It's a warm, bright October afternoon, and Ozro Armstead walks out into the sunshine on his thirty-seventh birthday. At home, his wife Deborah and daughter Trinity prepare a celebration; down the street, his brother waves as Oz heads back to his office after having lunch together. But he won't make it to the party or even to his briefcase back at his desk. He's about to disappear. In the days, months, and years to follow, Deborah and Trinity look backward and forward as they piece together the life of the man they love, but whom they come to realize they might never have truly known.

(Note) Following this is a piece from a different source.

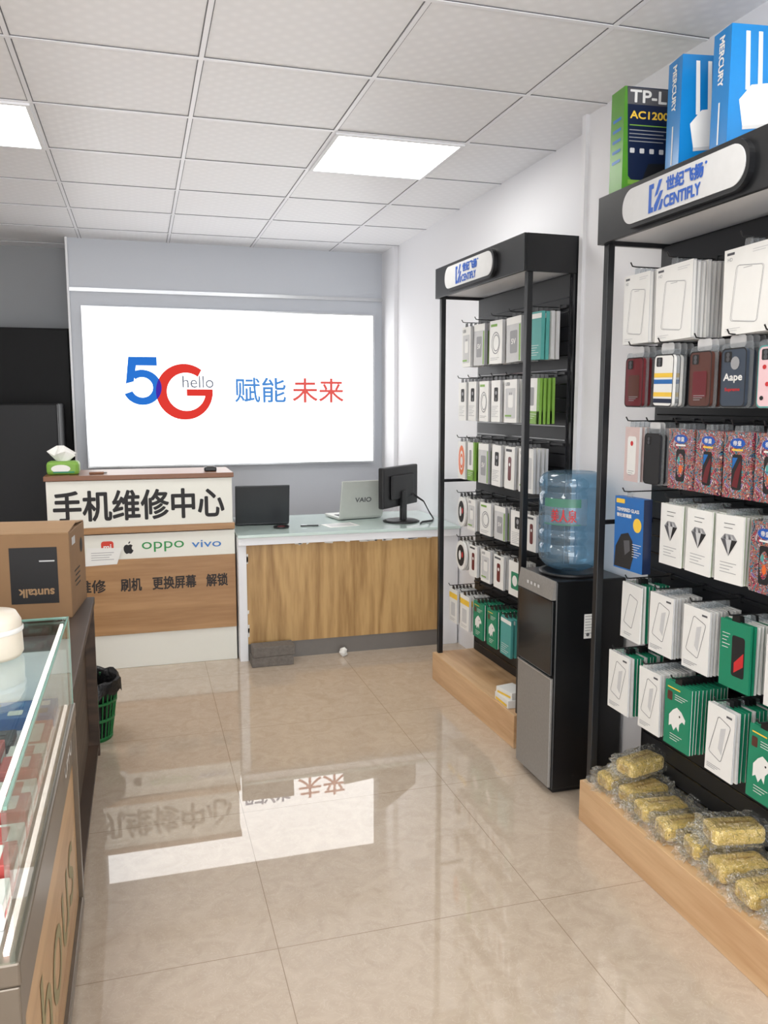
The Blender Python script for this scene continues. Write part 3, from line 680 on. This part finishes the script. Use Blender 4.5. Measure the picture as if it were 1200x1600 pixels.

Life and Other Love Songs is a precisely observed, often beautiful book about family, love, loss and the hidden history that shapes lives. Shifts in time and narrator nod at a greater theme: To understand a family’s present, you have to trace its past in multiple directions ... The prose is beautiful and poignant, and the characters indelible ... Still, crucial moments also expose something missing. While Trinity and Deborah’s experiences are told in the first person, Oz’s point of view is relayed from an evocative but external perspective, even though he’s inevitably the most striking and haunted character of them all ... It seems a curious contrast since Oz is the novel’s reflective, regretful heart and yet he doesn’t quite get to have his own voice. Something is lost in that choice, even if what’s left is unforgettable.
Gray keeps the narrative interest high by teasing out the mystery of Oz’s disappearance as the family splinters ... Oz, the most complicated character, retains a core of decency even as his mistakes pile up, and Trinity is a snappy smart-mouth... who injects the story with energy and moments of comic relief. The trajectory of Gray's flawed but relatable characters offers hope that even deep, long-festering wounds can heal.